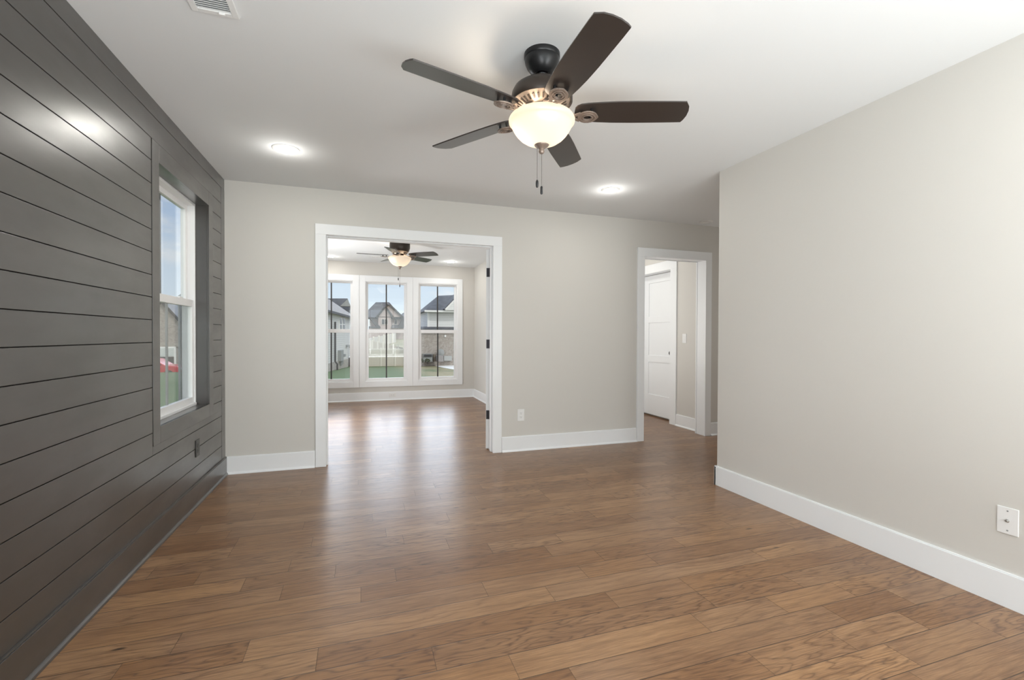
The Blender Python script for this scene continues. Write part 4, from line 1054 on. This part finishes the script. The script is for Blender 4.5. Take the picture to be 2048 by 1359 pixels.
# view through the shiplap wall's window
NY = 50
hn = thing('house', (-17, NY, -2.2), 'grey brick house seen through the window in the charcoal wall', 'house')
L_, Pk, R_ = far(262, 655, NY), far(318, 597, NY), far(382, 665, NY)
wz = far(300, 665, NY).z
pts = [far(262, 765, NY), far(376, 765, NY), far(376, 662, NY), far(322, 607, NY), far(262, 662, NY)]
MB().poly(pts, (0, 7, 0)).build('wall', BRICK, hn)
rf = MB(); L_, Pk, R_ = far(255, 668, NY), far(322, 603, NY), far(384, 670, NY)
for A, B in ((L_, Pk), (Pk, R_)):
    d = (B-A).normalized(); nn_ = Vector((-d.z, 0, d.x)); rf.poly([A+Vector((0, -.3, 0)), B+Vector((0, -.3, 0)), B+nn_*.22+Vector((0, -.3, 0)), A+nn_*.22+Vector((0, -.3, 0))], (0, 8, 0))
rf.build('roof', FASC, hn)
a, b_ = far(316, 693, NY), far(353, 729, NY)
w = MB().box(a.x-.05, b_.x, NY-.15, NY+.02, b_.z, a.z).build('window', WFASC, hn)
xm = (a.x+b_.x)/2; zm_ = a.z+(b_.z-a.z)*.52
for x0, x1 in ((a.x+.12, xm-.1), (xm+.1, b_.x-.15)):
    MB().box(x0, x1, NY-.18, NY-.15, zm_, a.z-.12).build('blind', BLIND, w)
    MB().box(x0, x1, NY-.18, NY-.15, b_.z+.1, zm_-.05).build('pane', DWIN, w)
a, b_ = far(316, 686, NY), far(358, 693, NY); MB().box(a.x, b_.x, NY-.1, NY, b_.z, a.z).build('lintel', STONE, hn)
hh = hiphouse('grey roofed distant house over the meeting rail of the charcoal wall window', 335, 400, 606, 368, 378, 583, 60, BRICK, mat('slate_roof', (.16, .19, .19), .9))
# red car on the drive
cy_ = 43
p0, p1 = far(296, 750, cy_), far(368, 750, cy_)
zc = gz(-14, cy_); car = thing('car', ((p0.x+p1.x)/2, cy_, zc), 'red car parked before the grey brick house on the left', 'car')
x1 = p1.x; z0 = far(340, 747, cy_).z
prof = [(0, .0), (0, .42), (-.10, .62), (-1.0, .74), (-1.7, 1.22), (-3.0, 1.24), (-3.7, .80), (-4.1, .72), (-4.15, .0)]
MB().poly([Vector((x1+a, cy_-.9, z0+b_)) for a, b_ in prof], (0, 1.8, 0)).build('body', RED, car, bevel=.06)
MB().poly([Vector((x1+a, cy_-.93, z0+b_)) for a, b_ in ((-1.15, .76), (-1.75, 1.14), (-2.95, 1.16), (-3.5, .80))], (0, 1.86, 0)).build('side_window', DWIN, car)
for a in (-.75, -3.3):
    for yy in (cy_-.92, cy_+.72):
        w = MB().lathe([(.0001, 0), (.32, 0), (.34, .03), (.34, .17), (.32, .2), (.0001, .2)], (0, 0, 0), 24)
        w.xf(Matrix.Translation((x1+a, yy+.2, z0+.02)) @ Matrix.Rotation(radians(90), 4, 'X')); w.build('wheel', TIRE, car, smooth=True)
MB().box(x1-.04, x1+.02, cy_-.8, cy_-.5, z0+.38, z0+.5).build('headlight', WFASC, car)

——

Given problem
Set down the material exactly, every line of it, except for the pictures.

Finished exercise
The Blender Python script for this scene continues. Write part 4, from line 1054 on. This part finishes the script. The script is for Blender 4.5. Take the picture to be 2048 by 1359 pixels.
# view through the shiplap wall's window
NY = 50
hn = thing('house', (-17, NY, -2.2), 'grey brick house seen through the window in the charcoal wall', 'house')
L_, Pk, R_ = far(262, 655, NY), far(318, 597, NY), far(382, 665, NY)
wz = far(300, 665, NY).z
pts = [far(262, 765, NY), far(376, 765, NY), far(376, 662, NY), far(322, 607, NY), far(262, 662, NY)]
MB().poly(pts, (0, 7, 0)).build('wall', BRICK, hn)
rf = MB(); L_, Pk, R_ = far(255, 668, NY), far(322, 603, NY), far(384, 670, NY)
for A, B in ((L_, Pk), (Pk, R_)):
    d = (B-A).normalized(); nn_ = Vector((-d.z, 0, d.x)); rf.poly([A+Vector((0, -.3, 0)), B+Vector((0, -.3, 0)), B+nn_*.22+Vector((0, -.3, 0)), A+nn_*.22+Vector((0, -.3, 0))], (0, 8, 0))
rf.build('roof', FASC, hn)
a, b_ = far(316, 693, NY), far(353, 729, NY)
w = MB().box(a.x-.05, b_.x, NY-.15, NY+.02, b_.z, a.z).build('window', WFASC, hn)
xm = (a.x+b_.x)/2; zm_ = a.z+(b_.z-a.z)*.52
for x0, x1 in ((a.x+.12, xm-.1), (xm+.1, b_.x-.15)):
    MB().box(x0, x1, NY-.18, NY-.15, zm_, a.z-.12).build('blind', BLIND, w)
    MB().box(x0, x1, NY-.18, NY-.15, b_.z+.1, zm_-.05).build('pane', DWIN, w)
a, b_ = far(316, 686, NY), far(358, 693, NY); MB().box(a.x, b_.x, NY-.1, NY, b_.z, a.z).build('lintel', STONE, hn)
hh = hiphouse('grey roofed distant house over the meeting rail of the charcoal wall window', 335, 400, 606, 368, 378, 583, 60, BRICK, mat('slate_roof', (.16, .19, .19), .9))
# red car on the drive
cy_ = 43
p0, p1 = far(296, 750, cy_), far(368, 750, cy_)
zc = gz(-14, cy_); car = thing('car', ((p0.x+p1.x)/2, cy_, zc), 'red car parked before the grey brick house on the left', 'car')
x1 = p1.x; z0 = far(340, 747, cy_).z
prof = [(0, .0), (0, .42), (-.10, .62), (-1.0, .74), (-1.7, 1.22), (-3.0, 1.24), (-3.7, .80), (-4.1, .72), (-4.15, .0)]
MB().poly([Vector((x1+a, cy_-.9, z0+b_)) for a, b_ in prof], (0, 1.8, 0)).build('body', RED, car, bevel=.06)
MB().poly([Vector((x1+a, cy_-.93, z0+b_)) for a, b_ in ((-1.15, .76), (-1.75, 1.14), (-2.95, 1.16), (-3.5, .80))], (0, 1.86, 0)).build('side_window', DWIN, car)
for a in (-.75, -3.3):
    for yy in (cy_-.92, cy_+.72):
        w = MB().lathe([(.0001, 0), (.32, 0), (.34, .03), (.34, .17), (.32, .2), (.0001, .2)], (0, 0, 0), 24)
        w.xf(Matrix.Translation((x1+a, yy+.2, z0+.02)) @ Matrix.Rotation(radians(90), 4, 'X')); w.build('wheel', TIRE, car, smooth=True)
MB().box(x1-.04, x1+.02, cy_-.8, cy_-.5, z0+.38, z0+.5).build('headlight', WFASC, car)